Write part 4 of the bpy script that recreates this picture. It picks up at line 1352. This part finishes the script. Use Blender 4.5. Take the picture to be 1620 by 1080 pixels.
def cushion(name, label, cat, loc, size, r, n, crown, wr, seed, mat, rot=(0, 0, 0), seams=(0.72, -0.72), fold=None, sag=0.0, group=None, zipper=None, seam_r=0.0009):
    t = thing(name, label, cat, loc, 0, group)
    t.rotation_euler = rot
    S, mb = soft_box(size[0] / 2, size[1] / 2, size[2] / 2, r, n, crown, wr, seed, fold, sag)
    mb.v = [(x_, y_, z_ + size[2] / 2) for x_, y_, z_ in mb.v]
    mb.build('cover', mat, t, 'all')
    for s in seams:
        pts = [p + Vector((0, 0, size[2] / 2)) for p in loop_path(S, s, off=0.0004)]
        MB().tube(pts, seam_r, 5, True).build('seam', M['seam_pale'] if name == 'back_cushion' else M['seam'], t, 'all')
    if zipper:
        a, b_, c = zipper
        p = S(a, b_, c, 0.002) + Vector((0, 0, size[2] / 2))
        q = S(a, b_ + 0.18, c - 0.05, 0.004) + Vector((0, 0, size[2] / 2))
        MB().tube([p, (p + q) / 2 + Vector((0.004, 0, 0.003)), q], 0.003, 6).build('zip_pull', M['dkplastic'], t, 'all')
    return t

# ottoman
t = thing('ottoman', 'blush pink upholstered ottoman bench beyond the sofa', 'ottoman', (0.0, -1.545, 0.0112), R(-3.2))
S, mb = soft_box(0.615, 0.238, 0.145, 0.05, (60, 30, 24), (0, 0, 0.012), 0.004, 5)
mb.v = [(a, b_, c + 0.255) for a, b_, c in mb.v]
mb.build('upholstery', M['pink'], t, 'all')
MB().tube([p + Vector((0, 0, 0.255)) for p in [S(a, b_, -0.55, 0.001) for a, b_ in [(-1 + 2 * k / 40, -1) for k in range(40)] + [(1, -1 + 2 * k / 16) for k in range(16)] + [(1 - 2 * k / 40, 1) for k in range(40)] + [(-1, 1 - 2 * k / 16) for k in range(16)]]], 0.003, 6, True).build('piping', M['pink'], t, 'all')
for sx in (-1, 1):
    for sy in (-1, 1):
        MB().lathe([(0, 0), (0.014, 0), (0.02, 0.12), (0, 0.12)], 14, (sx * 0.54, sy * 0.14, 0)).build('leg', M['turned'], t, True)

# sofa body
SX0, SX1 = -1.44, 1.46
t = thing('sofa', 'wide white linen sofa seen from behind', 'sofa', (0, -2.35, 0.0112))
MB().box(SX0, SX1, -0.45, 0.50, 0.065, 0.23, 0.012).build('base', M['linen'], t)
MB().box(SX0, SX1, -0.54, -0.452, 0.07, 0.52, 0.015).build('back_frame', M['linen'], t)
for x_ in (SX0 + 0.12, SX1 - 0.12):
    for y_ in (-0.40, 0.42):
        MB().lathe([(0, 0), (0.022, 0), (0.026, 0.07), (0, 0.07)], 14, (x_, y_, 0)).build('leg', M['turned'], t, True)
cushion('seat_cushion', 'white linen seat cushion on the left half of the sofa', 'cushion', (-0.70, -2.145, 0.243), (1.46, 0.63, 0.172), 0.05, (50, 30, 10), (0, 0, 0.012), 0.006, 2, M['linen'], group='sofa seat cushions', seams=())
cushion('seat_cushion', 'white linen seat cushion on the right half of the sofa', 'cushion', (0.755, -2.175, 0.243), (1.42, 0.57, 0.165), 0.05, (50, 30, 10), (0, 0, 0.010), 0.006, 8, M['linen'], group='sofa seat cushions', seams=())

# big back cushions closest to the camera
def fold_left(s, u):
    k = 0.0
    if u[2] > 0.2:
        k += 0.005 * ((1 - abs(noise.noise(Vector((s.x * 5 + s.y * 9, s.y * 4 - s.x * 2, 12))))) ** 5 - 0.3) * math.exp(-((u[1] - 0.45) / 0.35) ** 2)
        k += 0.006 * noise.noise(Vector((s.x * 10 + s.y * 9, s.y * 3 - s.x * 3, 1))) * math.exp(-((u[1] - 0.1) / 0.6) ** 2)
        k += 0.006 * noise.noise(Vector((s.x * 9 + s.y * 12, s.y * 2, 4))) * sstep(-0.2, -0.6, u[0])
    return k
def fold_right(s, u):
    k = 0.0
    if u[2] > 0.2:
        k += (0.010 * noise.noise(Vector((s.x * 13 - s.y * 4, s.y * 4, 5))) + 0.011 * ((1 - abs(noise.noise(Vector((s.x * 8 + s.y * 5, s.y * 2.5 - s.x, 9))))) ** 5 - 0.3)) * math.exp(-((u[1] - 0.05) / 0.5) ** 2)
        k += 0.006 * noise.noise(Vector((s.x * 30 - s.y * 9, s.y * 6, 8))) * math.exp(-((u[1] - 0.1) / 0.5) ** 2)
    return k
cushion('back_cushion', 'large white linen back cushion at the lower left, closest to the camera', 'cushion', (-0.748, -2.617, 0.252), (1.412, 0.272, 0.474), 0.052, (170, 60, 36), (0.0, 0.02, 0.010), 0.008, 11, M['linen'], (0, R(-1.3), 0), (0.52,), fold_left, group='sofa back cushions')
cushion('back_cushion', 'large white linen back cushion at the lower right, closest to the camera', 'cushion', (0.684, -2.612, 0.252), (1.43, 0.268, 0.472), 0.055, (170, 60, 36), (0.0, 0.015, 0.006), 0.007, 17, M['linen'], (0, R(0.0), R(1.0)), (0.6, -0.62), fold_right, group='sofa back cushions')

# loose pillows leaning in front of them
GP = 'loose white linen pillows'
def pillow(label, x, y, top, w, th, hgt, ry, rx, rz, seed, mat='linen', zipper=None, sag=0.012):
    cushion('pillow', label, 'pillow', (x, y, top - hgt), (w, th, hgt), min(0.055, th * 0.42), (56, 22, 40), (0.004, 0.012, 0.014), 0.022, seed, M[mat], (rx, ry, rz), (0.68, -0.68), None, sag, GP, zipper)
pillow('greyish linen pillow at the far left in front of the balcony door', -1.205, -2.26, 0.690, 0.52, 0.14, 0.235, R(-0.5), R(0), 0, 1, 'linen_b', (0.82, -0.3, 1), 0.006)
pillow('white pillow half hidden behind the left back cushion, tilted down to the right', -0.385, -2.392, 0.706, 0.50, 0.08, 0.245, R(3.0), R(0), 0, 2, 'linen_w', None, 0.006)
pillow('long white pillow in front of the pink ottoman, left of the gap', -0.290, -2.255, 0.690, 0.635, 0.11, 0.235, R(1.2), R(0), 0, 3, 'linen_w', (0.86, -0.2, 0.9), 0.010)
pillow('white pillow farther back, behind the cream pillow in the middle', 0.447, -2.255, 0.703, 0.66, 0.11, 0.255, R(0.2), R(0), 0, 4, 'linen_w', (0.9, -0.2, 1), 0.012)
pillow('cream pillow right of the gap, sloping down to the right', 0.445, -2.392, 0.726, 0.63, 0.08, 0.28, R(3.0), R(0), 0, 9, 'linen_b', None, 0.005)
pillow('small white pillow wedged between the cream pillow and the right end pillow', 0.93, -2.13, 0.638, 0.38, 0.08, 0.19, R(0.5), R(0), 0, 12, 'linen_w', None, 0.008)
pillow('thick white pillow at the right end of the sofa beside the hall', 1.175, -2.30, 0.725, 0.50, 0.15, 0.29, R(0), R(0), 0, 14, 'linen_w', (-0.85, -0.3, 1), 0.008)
+-------+
TASK TO CARRY OUT —
Write out the full listing exactly as given.

OUTPUT —
Write part 4 of the bpy script that recreates this picture. It picks up at line 1352. This part finishes the script. Use Blender 4.5. Take the picture to be 1620 by 1080 pixels.
def cushion(name, label, cat, loc, size, r, n, crown, wr, seed, mat, rot=(0, 0, 0), seams=(0.72, -0.72), fold=None, sag=0.0, group=None, zipper=None, seam_r=0.0009):
    t = thing(name, label, cat, loc, 0, group)
    t.rotation_euler = rot
    S, mb = soft_box(size[0] / 2, size[1] / 2, size[2] / 2, r, n, crown, wr, seed, fold, sag)
    mb.v = [(x_, y_, z_ + size[2] / 2) for x_, y_, z_ in mb.v]
    mb.build('cover', mat, t, 'all')
    for s in seams:
        pts = [p + Vector((0, 0, size[2] / 2)) for p in loop_path(S, s, off=0.0004)]
        MB().tube(pts, seam_r, 5, True).build('seam', M['seam_pale'] if name == 'back_cushion' else M['seam'], t, 'all')
    if zipper:
        a, b_, c = zipper
        p = S(a, b_, c, 0.002) + Vector((0, 0, size[2] / 2))
        q = S(a, b_ + 0.18, c - 0.05, 0.004) + Vector((0, 0, size[2] / 2))
        MB().tube([p, (p + q) / 2 + Vector((0.004, 0, 0.003)), q], 0.003, 6).build('zip_pull', M['dkplastic'], t, 'all')
    return t

# ottoman
t = thing('ottoman', 'blush pink upholstered ottoman bench beyond the sofa', 'ottoman', (0.0, -1.545, 0.0112), R(-3.2))
S, mb = soft_box(0.615, 0.238, 0.145, 0.05, (60, 30, 24), (0, 0, 0.012), 0.004, 5)
mb.v = [(a, b_, c + 0.255) for a, b_, c in mb.v]
mb.build('upholstery', M['pink'], t, 'all')
MB().tube([p + Vector((0, 0, 0.255)) for p in [S(a, b_, -0.55, 0.001) for a, b_ in [(-1 + 2 * k / 40, -1) for k in range(40)] + [(1, -1 + 2 * k / 16) for k in range(16)] + [(1 - 2 * k / 40, 1) for k in range(40)] + [(-1, 1 - 2 * k / 16) for k in range(16)]]], 0.003, 6, True).build('piping', M['pink'], t, 'all')
for sx in (-1, 1):
    for sy in (-1, 1):
        MB().lathe([(0, 0), (0.014, 0), (0.02, 0.12), (0, 0.12)], 14, (sx * 0.54, sy * 0.14, 0)).build('leg', M['turned'], t, True)

# sofa body
SX0, SX1 = -1.44, 1.46
t = thing('sofa', 'wide white linen sofa seen from behind', 'sofa', (0, -2.35, 0.0112))
MB().box(SX0, SX1, -0.45, 0.50, 0.065, 0.23, 0.012).build('base', M['linen'], t)
MB().box(SX0, SX1, -0.54, -0.452, 0.07, 0.52, 0.015).build('back_frame', M['linen'], t)
for x_ in (SX0 + 0.12, SX1 - 0.12):
    for y_ in (-0.40, 0.42):
        MB().lathe([(0, 0), (0.022, 0), (0.026, 0.07), (0, 0.07)], 14, (x_, y_, 0)).build('leg', M['turned'], t, True)
cushion('seat_cushion', 'white linen seat cushion on the left half of the sofa', 'cushion', (-0.70, -2.145, 0.243), (1.46, 0.63, 0.172), 0.05, (50, 30, 10), (0, 0, 0.012), 0.006, 2, M['linen'], group='sofa seat cushions', seams=())
cushion('seat_cushion', 'white linen seat cushion on the right half of the sofa', 'cushion', (0.755, -2.175, 0.243), (1.42, 0.57, 0.165), 0.05, (50, 30, 10), (0, 0, 0.010), 0.006, 8, M['linen'], group='sofa seat cushions', seams=())

# big back cushions closest to the camera
def fold_left(s, u):
    k = 0.0
    if u[2] > 0.2:
        k += 0.005 * ((1 - abs(noise.noise(Vector((s.x * 5 + s.y * 9, s.y * 4 - s.x * 2, 12))))) ** 5 - 0.3) * math.exp(-((u[1] - 0.45) / 0.35) ** 2)
        k += 0.006 * noise.noise(Vector((s.x * 10 + s.y * 9, s.y * 3 - s.x * 3, 1))) * math.exp(-((u[1] - 0.1) / 0.6) ** 2)
        k += 0.006 * noise.noise(Vector((s.x * 9 + s.y * 12, s.y * 2, 4))) * sstep(-0.2, -0.6, u[0])
    return k
def fold_right(s, u):
    k = 0.0
    if u[2] > 0.2:
        k += (0.010 * noise.noise(Vector((s.x * 13 - s.y * 4, s.y * 4, 5))) + 0.011 * ((1 - abs(noise.noise(Vector((s.x * 8 + s.y * 5, s.y * 2.5 - s.x, 9))))) ** 5 - 0.3)) * math.exp(-((u[1] - 0.05) / 0.5) ** 2)
        k += 0.006 * noise.noise(Vector((s.x * 30 - s.y * 9, s.y * 6, 8))) * math.exp(-((u[1] - 0.1) / 0.5) ** 2)
    return k
cushion('back_cushion', 'large white linen back cushion at the lower left, closest to the camera', 'cushion', (-0.748, -2.617, 0.252), (1.412, 0.272, 0.474), 0.052, (170, 60, 36), (0.0, 0.02, 0.010), 0.008, 11, M['linen'], (0, R(-1.3), 0), (0.52,), fold_left, group='sofa back cushions')
cushion('back_cushion', 'large white linen back cushion at the lower right, closest to the camera', 'cushion', (0.684, -2.612, 0.252), (1.43, 0.268, 0.472), 0.055, (170, 60, 36), (0.0, 0.015, 0.006), 0.007, 17, M['linen'], (0, R(0.0), R(1.0)), (0.6, -0.62), fold_right, group='sofa back cushions')

# loose pillows leaning in front of them
GP = 'loose white linen pillows'
def pillow(label, x, y, top, w, th, hgt, ry, rx, rz, seed, mat='linen', zipper=None, sag=0.012):
    cushion('pillow', label, 'pillow', (x, y, top - hgt), (w, th, hgt), min(0.055, th * 0.42), (56, 22, 40), (0.004, 0.012, 0.014), 0.022, seed, M[mat], (rx, ry, rz), (0.68, -0.68), None, sag, GP, zipper)
pillow('greyish linen pillow at the far left in front of the balcony door', -1.205, -2.26, 0.690, 0.52, 0.14, 0.235, R(-0.5), R(0), 0, 1, 'linen_b', (0.82, -0.3, 1), 0.006)
pillow('white pillow half hidden behind the left back cushion, tilted down to the right', -0.385, -2.392, 0.706, 0.50, 0.08, 0.245, R(3.0), R(0), 0, 2, 'linen_w', None, 0.006)
pillow('long white pillow in front of the pink ottoman, left of the gap', -0.290, -2.255, 0.690, 0.635, 0.11, 0.235, R(1.2), R(0), 0, 3, 'linen_w', (0.86, -0.2, 0.9), 0.010)
pillow('white pillow farther back, behind the cream pillow in the middle', 0.447, -2.255, 0.703, 0.66, 0.11, 0.255, R(0.2), R(0), 0, 4, 'linen_w', (0.9, -0.2, 1), 0.012)
pillow('cream pillow right of the gap, sloping down to the right', 0.445, -2.392, 0.726, 0.63, 0.08, 0.28, R(3.0), R(0), 0, 9, 'linen_b', None, 0.005)
pillow('small white pillow wedged between the cream pillow and the right end pillow', 0.93, -2.13, 0.638, 0.38, 0.08, 0.19, R(0.5), R(0), 0, 12, 'linen_w', None, 0.008)
pillow('thick white pillow at the right end of the sofa beside the hall', 1.175, -2.30, 0.725, 0.50, 0.15, 0.29, R(0), R(0), 0, 14, 'linen_w', (-0.85, -0.3, 1), 0.008)